Changement de paradigme
Cette posture face au coup d’Etat au Tchad tout comme le profil bas lors des présidentielles au Congo, à Djibouti, au Bénin, au Niger, traduit un changement de paradigme européen. Il n’y a pas si longtemps, l’Union européenne défendait la démocratie en Afrique allant jusqu’à conditionner la poursuite de son aide aux pays à la transparence des élections ou à la mise en place des réformes garantissant le pluralisme politique. Entre 1995 et 2005, l’aide européenne au Togo a été suspendue pendant près de dix ans pour exiger des ouvertures politiques que le pays a fini par consentir pour obtenir la reprise de cette coopération. L’Europe hésite aujourd’hui a joué cette carte de la fermeté, de peur que les régimes autoritaires se retournent vers la Russie, la Chine ou la Turquie. Certains dictateurs africains, qui sont conscients de cette peur bleue européenne, exploitent à fond ce « filon » sur le mode : « si vous nous embêtez avec vos exigences en matière de démocratie et des droits de l’homme, on va se retourner vers Moscou, Pékin ou Ankara ». Et ça marche.

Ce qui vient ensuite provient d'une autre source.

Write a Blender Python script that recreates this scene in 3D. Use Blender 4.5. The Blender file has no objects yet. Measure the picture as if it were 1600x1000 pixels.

A céder trop facilement au chantage des autocrates de certains pays africains, l’Europe risque pourtant de s’aliéner le soutien des sociétés civiles africaines qui ne comprennent pas pourquoi la commission européenne va défendre les valeurs de démocratie et de liberté en Grèce, en Hongrie, en Pologne mais pas au Bénin, au Congo, à Djibouti ou au Tchad.